CPACK_DEBIAN_PACKAGE_NAME

defaults to lower case of CPACK_PACKAGE_NAME.

CPACK_DEBIAN_PACKAGE_ARCHITECTURE

defaults to i386.

CPACK_DEBIAN_PACKAGE_DEPENDS

This must be set to other packages that this package depends on, and if empty a warning is emitted.

CPACK_DEBIAN_PACKAGE_MAINTAINER

defaults to value of CPACK_PACKAGE_CONTACT

CPACK_DEBIAN_PACKAGE_DESCRIPTION

defaults to value of CPACK_PACKAGE_DESCRIPTION_SUMMARY

CPACK_DEBIAN_PACKAGE_SECTION

defaults to devl

CPACK_DEBIAN_PACKAGE_PRIORITY

defaults to optional

CPack for RPM

CPack has support for creating Linux RPM files. The name of the generator as set in CPACK_GENERATOR is “RPM”. The RPM package capability requires that rpmbuild is installed on the machine and is in PATH. The RPM packager uses the standard set of CPack variables to initialize RPM specific variables. The RPM specific variables are as follows:

CPACK_RPM_PACKAGE_SUMMARY

defaults to value of CPACK_PACKAGE_DESCRIPTION_SUMMARY

CPACK_RPM_PACKAGE_NAME

defaults to lower case of CPACK_PACKAGE_NAME

CPACK_RPM_PACKAGE_VERSION

defaults to value of CPACK_PACKAGE_VERSION.

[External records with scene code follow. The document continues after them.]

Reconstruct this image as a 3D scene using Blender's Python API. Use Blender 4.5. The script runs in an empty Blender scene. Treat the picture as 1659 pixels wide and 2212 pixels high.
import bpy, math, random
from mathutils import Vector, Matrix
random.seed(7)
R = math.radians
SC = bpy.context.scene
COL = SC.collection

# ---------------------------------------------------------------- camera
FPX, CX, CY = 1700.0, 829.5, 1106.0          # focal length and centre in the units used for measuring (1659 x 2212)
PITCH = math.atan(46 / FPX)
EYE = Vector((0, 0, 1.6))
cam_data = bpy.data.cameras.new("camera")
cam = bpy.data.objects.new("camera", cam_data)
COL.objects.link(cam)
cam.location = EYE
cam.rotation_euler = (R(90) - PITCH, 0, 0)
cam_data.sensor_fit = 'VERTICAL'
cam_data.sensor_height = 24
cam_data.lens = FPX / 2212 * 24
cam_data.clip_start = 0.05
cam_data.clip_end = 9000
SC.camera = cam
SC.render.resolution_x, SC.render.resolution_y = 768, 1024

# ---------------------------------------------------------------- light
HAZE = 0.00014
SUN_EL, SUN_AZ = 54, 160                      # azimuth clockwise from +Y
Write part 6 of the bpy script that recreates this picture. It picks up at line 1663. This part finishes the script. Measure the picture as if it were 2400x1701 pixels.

CPACK_RPM_PACKAGE_ARCHITECTURE

defaults to i386

CPACK_RPM_PACKAGE_RELEASE

defaults to 1. This is the version of the RPM file, not the version of the software being packaged.

CPACK_RPM_PACKAGE_GROUP

defaults to none.

CPACK_RPM_PACKAGE_VENDOR

defaults to value of CPACK_PACKAGE_VENDOR

CPack Files

There are a number of files that are used by CPack that can be useful for learning more about how CPack works and what options you can set. These files can also be used as the starting point for other generators for CPack. These files can mostly be found in the Modules and Templates directories of CMake and typically start with the prefix CPack. As of version 2.8.8, you may also refer to cpack --help-variable-list and cpack --help-variable for the full set of documented CPACK_* variables.